The larger projects — such as the Fage Yogurt plant in Johnstown, which would create 150 jobs over four years — take time, said Jason Conwall, a spokesman for Empire State Development Corp. “Many awards are investments in major projects that are on track to be completed within five years,” he said. “The council endorsed these long-term investments because they are critical to increasing the region’s capacity to capitalize on higher-value industry and jobs in the future.” Gov. Andrew Cuomo announced the statewide competition soon after he took office. He dangled millions in tax credits and capital to 10 regional councils in exchange for a strategic five-year plan and regionally important projects. These projects were supposed to revitalize crumbling sewers and roadways as well as create new jobs across the state through public and private investment. But about two-thirds of the funds would be handed out anyway by state agencies such as the Department of Transportation. Cuomo’s process just consolidated and streamlined the application process.

In December 2011, the governor announced the results of the first competition. The top four winners received significantly more money, around $100 million each, while the bottom six regions received significantly less. “It’s a big change to New York’s approach to doing business,” Larry Gilroy III, co-chairman of the Mohawk Valley Regional Economic Development Council and president at Gilroy, Kernan and Gilroy, said recently. The process “puts the decision-making process closer to the ground,” he said. The Mohawk Valley includes Oneida, Herkimer, Schoharie, Montgomery, Fulton and Otsego counties.
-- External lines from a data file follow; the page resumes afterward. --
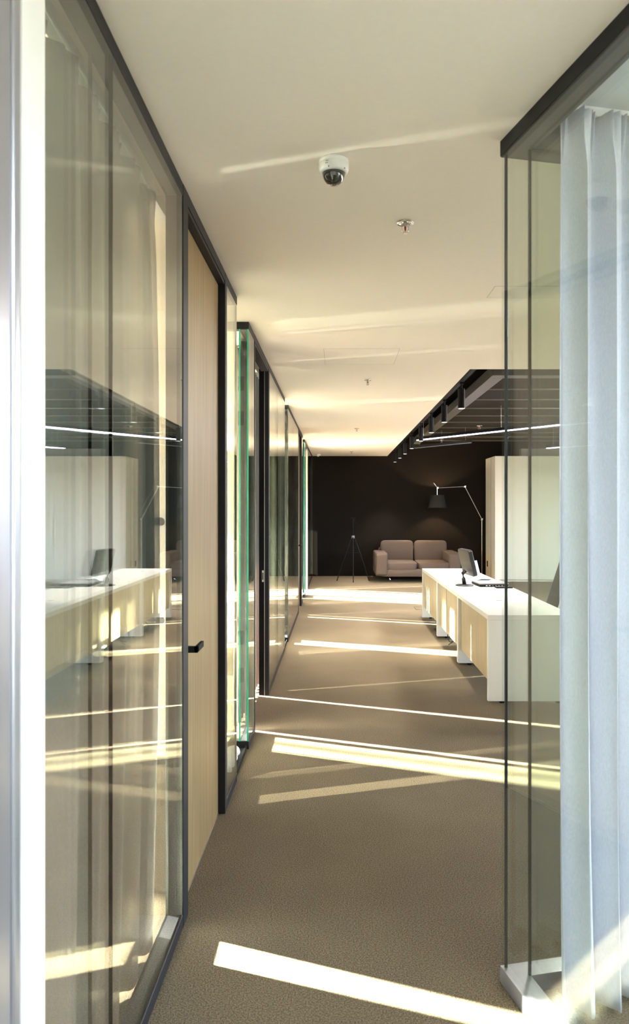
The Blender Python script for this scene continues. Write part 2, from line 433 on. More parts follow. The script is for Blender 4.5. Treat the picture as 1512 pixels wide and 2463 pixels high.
# room two
p = thing('glass_partition', 'narrow left glass partition with green edge, between pebble niche and black open doorway', 'partition', (XL, 5.3, 0), 0, PG)
glazing(p, 5.11, 5.47, g=True); returns(p, 5.11, sgn=1); post(p, 5.47, 5.50); at(p)
p = thing('glass_partition', 'left glass partition beyond the black open doorway with silver strike plate', 'partition', (XL, 7.6, 0), 0, PG)
header(p, 5.50, 6.59); MB().box((XI-.018, 6.59, 0), (XL-.034, 6.64, CH)).build('rebated_post', BLK, p); post(p, 6.59, 6.67, XL-.034)
MB().box((XL-.038, 6.586, 0), (XL-.034, 6.592, RT-.02)).build('steel_strip', STEEL, p)
sp = MB().box((XL-.058, 6.584, .97), (XL-.042, 6.590, 1.07)).build('strike_plate', STEEL, p, .003)
MB().box((XL-.054, 6.582, .99), (XL-.046, 6.584, 1.05)).build('strike_slot', BLK, sp)
glazing(p, 6.67, 8.63, (7.65,)); returns(p, 8.63, sgn=-1); at(p)
d2 = sempty('door_2', (XI+.0, 5.54, 0))
MB().box((-1.02, -.005, .01), (-.03, .005, 2.765), 0, 1, 'y').build('door_leaf', [GLASS, EDGED], d2)
for z in (.35, .62, 2.2, 2.45): MB().box((-.06, -.012, z), (-.02, .012, z+.10)).build('hinge', BLK, d2, .002, 1)
# room three
p = thing('glass_partition', 'left glass partition between second niche and the thin far oak door', 'partition', (XL, 10.4, 0), 0, PG)
glazing(p, 9.22, 11.66, (10.4,)); returns(p, 9.22, sgn=1); post(p, 11.66, 11.70); at(p)
p = thing('glass_partition', 'tiny sliver of left glass just past the far oak door', 'partition', (XL, 12.9, 0), 0, PG)
header(p, 11.70, 12.62); post(p, 12.62, 12.74); glazing(p, 12.74, 13.12); returns(p, 13.12, sgn=-1); at(p)
door(3, 11.70, 12.62, 'wood', 11.76)
# room four
p = thing('glass_partition', 'farthest left glass partition running to the black end wall', 'partition', (XL, 16, 0), 0, PG)
glazing(p, 13.80, 14.2, g=True); returns(p, 13.80, sgn=1); post(p, 14.2, 14.25); header(p, 14.25, 15.2)
MB().box((XI-.002, 15.2, 0), (XL+.001, 15.3, CH)).build('post', STEEL, p); glazing(p, 15.3, 18.19, (16.7,)); at(p)

# white end post at the camera side
p = thing('end_post', 'white lacquered end post at far left edge beside the nearest glass', 'post', (XL, 1.48, 0))
MB().box((-.12, -.052, 0), (.004, .060, CH)).build('post_body', POSTW, p, .003)
MB().box((-.12, -.085, 0), (.002, -.052, CH)).build('edge_profile', POSTG, p, .008, 3)
MB().box((-.12, -.150, 0), (-.002, -.085, CH)).build('edge_profile', POSTG, p, .010, 3)

# ------------------------------------------------------------------ pebble niches
def niche(y0, y1, n, label, where):
    t = thing('planter_tray', label, 'tray', (-.79, (y0+y1)/2, 0)); L = (y1-y0)/2
    MB().box((-.185, -L, 0), (.19, L, .012)).box((-.185, -L, .012), (-.175, L, .05)).box((.18, -L, .012), (.19, L, .03)).build('tray', BLK, t)
    for i in range(n):
        r = random.uniform(.036, .044)
        s = MB(); sd = random.random()*50
        s.lathe([(max(1e-4, sin(pi*j/10)), -cos(pi*j/10)) for j in range(11)], n=16)
        from mathutils import noise
        vs = []
        for v in s.v:
            q = Vector(v); k = 1+.22*noise.noise(q*1.3+Vector((sd, 0, 0)))
            vs.append((q.x*r*k*1.15, q.y*r*k, q.z*r*k*.82))
        s.v = vs
        col = i % 3; row = i//3
        o = s.build('pebble', STONE); o.location = (-.665-.108*col, y0+.07+.108*row, .013+r*.9)
        o.rotation_euler = (0, 0, random.random()*3)
        tag(o, 'white pebble '+where+', %s, %s row from the camera' % (('nearest the corridor', 'in the middle', 'deepest in')[col], ('first', 'second', 'third', 'fourth', 'fifth')[row]), 'pebble', 'white pebbles '+where)
niche(4.52, 5.10, 12, 'black metal tray of white pebbles in first gap between left glass rooms', 'of the nearest niche')
niche(8.64, 9.21, 6, 'black metal tray of white pebbles in second gap between left glass rooms', 'of the second niche')

# ------------------------------------------------------------------ curtains
def curtain(name, p0, p1, z0, z1, folds, amp, label, m, edge=None, rows=46, per=14, seed=1, pinch=True, group=None, flare=.0):
    """pleated sheet from p0 to p1; edge(z01) shifts the p1 end along the run"""
    rnd = random.Random(seed)
    p0 = Vector(p0); p1 = Vector(p1); L = (p1-p0).length; d = (p1-p0)/L; nrm = Vector((-d.y, d.x))
    ph = [rnd.uniform(-.8, .8) for _ in range(folds+2)]; am = [rnd.uniform(.65, 1.15) for _ in range(folds+2)]
    nu = folds*per; b = MB(); vs = []
    for j in range(rows+1):
        w = j/rows; z = z0+(z1-z0)*w
        k = L+(edge(w) if edge else 0)
        top = max(0, (w-.93)/.07) if pinch else 0
        for i in range(nu+1):
            u = i/nu; fu = u*folds; fi = int(min(fu, folds-1e-6))
            tt = fu-fi; a_ = am[fi]*(1-tt)+am[fi+1]*tt; p_ = ph[fi]*(1-tt)+ph[fi+1]*tt
            s = sin(2*pi*fu+p_+.35*sin(3*w+fi))
            s = math.copysign(abs(s)**.8, s)
            off = amp*a_*(s*(1-.65*top)*(1+.25*(1-w))+.18*sin(4*pi*fu+p_*3+w*2))
            off += top*amp*.45*sin(6*pi*fu+p_*2)+top*amp*.2*sin(10*pi*fu+fi)
            off += flare*(1-w)**6
            q = p0+d*(u*k+.22*(k/folds)*sin(4*pi*fu+1+p_)*.35)+nrm*off
            vs.append((q.x, q.y, z))
    fs = [(j*(nu+1)+i, j*(nu+1)+i+1, (j+1)*(nu+1)+i+1, (j+1)*(nu+1)+i) for j in range(rows) for i in range(nu)]
    b.add(vs, fs, 0, True)
    c = Vector((p0.x, p0.y, 0)); b.v = [tuple(Vector(v)-c) for v in b.v]
    o = b.build(name, m); o.location = c
    so = o.modifiers.new('cloth', 'SOLIDIFY'); so.thickness = .002
    return tag(o, label, 'curtain', group)
XC = -.715
def edge1(w):  # free edge of the nearest curtain as seen past the post
    z = w
    return .04+.16*min(1, z*2.2)-.05*max(0, (z-.75)/.25)
curtain('curtain', (XC, 1.62), (XC, 2.74), .012, 2.79, 6, .038, 'grey pleated curtain behind the nearest left glass, warm where sun shines through', CURT, edge1, seed=3)
curtain('curtain', (XC-.02, 5.60), (XC-.02, 6.57), .012, 2.79, 7, .022, 'grey curtain seen through the black open doorway on the left', CURT, seed=4)
curtain('curtain', (XC, 4.20), (XC, 4.46), .012, 2.79, 3, .02, 'unseen grey curtain strip added behind the oak door to thin a sun streak', CURT, seed=8, per=10)  # unseen strip added to thin the reflected sun streak
curtain('curtain', (XC-.02, 6.66), (XC-.02, 8.30), .012, 2.79, 14, .025, 'grey curtain behind left glass just past the black doorway', CURT, seed=5)
curtain('curtain', (XC, 9.46), (XC, 11.42), .012, 2.79, 15, .025, 'grey curtain behind left glass past the second niche', CURT, seed=6)
curtain('curtain', (XC, 11.49), (XC, 11.66), .012, 2.79, 2, .02, 'narrow grey curtain end beside the far oak door', CURT, seed=9, per=10)
curtain('curtain', (XC, 15.45), (XC, 18.12), .012, 2.79, 14, .025, 'grey curtain behind the farthest left glass by the black wall', CURT, seed=7)
# curtain tracks
for a, b, l in ((1.62, 3.6, 'white curtain track above the nearest left curtain'), (5.6, 8.5, 'white curtain track in the second left room')):
    tag(MB().box((XC-.015, a, 2.79), (XC+.015, b, CH)).build('curtain_track', TAPE), l, 'curtain track')

# ------------------------------------------------------------------ right-hand rotated glass room
LY, LX = 3.6, 3.0
rp_ = thing('corner_glass_partition', 'glass corner partition with dark top rail on the right, silver curtain inside', 'partition', (CX, CY, 0), RW)
D = .075
# local x runs along the receding face, local -y towards the camera
MB().prism([(0, 0), (0, -LY), (D, -LY), (D, -D), (LX, -D), (LX, 0)], CH-.05, CH).build('top_rail', FRAME, rp_)
MB().prism([(D, -D), (D, -LY), (D+.012, -LY), (D+.012, -D-.012), (LX, -D-.012), (LX, -D)], CH-.05, 2.90).build('inner_ceiling_trim', FRAMEIN, rp_)
MB().prism([(.002, -.002), (.002, -LY), (D-.002, -LY), (D-.002, -D+.002), (LX, -D+.002), (LX, -.002)], CH-.054, CH-.05).build('rail_underside', FRAMEIN, rp_)
MB().prism([(0, 0), (0, -LY), (D, -LY), (D, -D), (LX, -D), (LX, 0)], 0, .055).build('bottom_rail', POSTG, rp_)
def rp_pane(a, b, ax): MB().box((a[0], a[1], .055), (b[0], b[1], CH-.054), 0, 1, ax).build('glass_pane', [GLASS, GLASS], rp_)
rp_pane((.004, -LY), (.014, -.004), 'x'); rp_pane((.016, -.014), (LX, -.004), 'y')
rp_pane((D-.014, -LY), (D-.004, -D+.004), 'x'); rp_pane((D-.002, -D+.004), (LX, -D+.014), 'y')
for x, y in ((.0145, -.0145), (D-.003, -D+.003)):
    MB().box((x-.004, y-.004, .055), (x+.004, y+.004, CH-.054)).build('corner_seal', SEAL, rp_)
def RL(x, y): return (CX+bx_*x+ax_*(-y), CY+by_*x+ay_*(-y))
q0 = RL(.105, -.215); q1 = RL(1.75, -.215)
curtain('curtain', q0, q1, .03, 2.86, 16, .040, 'silver grey floor length curtain inside the right glass corner', CURTB, seed=12, rows=60, per=18, flare=-.02)
ct = thing('curtain_track', 'white ceiling curtain track above the silver grey right curtain', 'curtain track', (*RL(.1, -.160), 2.885), RW)
MB().box((0, -.012, 0), (1.7, .012, .015)).build('track', TAPE, ct)
for x in (.0, .135, .34, .6): MB().box((x, -.024, -.022), (x+.045, -.012, 0)).build('track_clip', TAPE, ct, .002, 1)

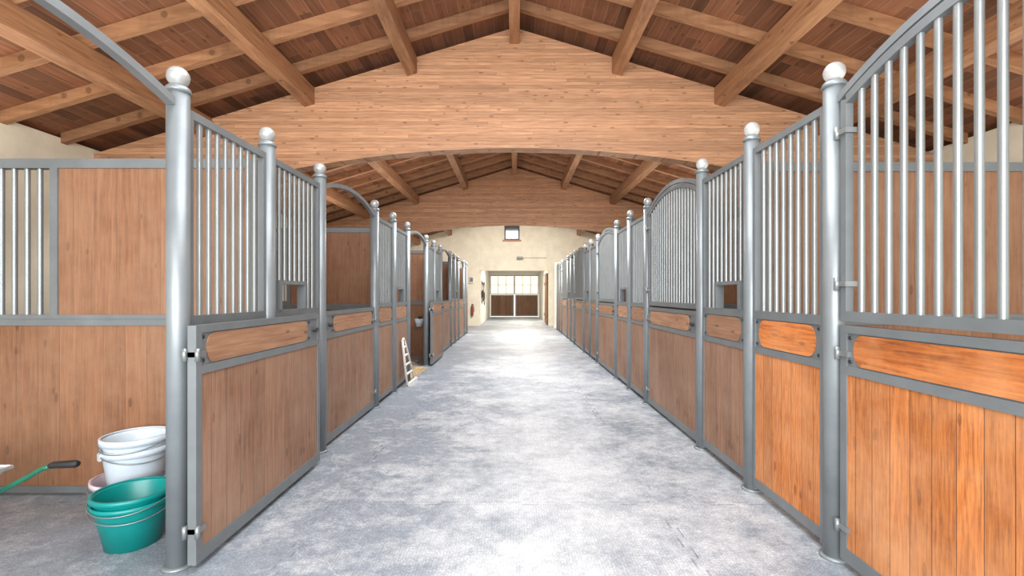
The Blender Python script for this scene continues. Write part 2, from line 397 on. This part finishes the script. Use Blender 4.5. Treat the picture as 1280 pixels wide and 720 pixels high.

Locally, three projects received a combined $25 million — about 40 percent of the region’s award — to help spur the development of the Computer Chip Commercialization Center at SUNYIT in Marcy.

Only one of the three, a $15 million grant that went to Fort Schuyler Management to build the facility, will create permanent jobs. The other $10 million was split between two infrastructure projects for the site: a 9,350-foot sewer upgrade and an 8,800-foot access road with bike paths and underground utilities. Those two projects, though not large and flashy, are key to the site’s future success, Gilroy said. “They’re not sexy projects,” he said. “But it puts us in position to bring high-tech jobs to the area.” Fiber Instruments Sales of Oriskany received a $200,000 grant that will create up to 10 full-time jobs and help the company complete a new piece of fiber optic equipment. The grant helped make a larger project possible for the company, said President Frank Giotto.“We’ll be showing our product at a national trade show next spring,” he said.

While the awards were announced last December, some of the projects did not finalize their contracts until months later. Those contracts laid out the expectations for the state and the recipient. That means some projects are only a few months into their progress. Ground was broken in August on a 15-megawatt biomass power plant at Griffiss Utilities Services Corp. in Rome. The $20 million plant received a $1.5 million grant, but as with all of the state’s grants, will not receive the money until it meets project benchmarks. Everything is on schedule and the plant will be operational by next October, said President and CEO Daniel Maneen. “The plant is going to help make the Griffiss Park tenants more competitive,” he said. “Most green energy actually costs more than normal energy sources but this will cut their energy costs.”

The next round of awards will be announced Wednesday in Albany. This time, the Mohawk Valley council submitted 32 priority projects they say could create up to 1,190 new permanent jobs and retain 3,130 more. The regional council approach is a step in the right direction but the state has to closely track the projects’ success or failures as well as the effect on surrounding communities, said Matt Ryan, executive director of the Alliance for a Greater New York, a watchdog group that has criticized the state’s use of tax breaks and subsidies. The state also needs to do a better job of making the projects’ results transparent and ensuring that underperforming projects lose their funds.“There should be a money-back guarantee,” Ryan said.The state does maintain an online database with each project’s funding amount and anticipated completion date but it is not 100 percent accurate.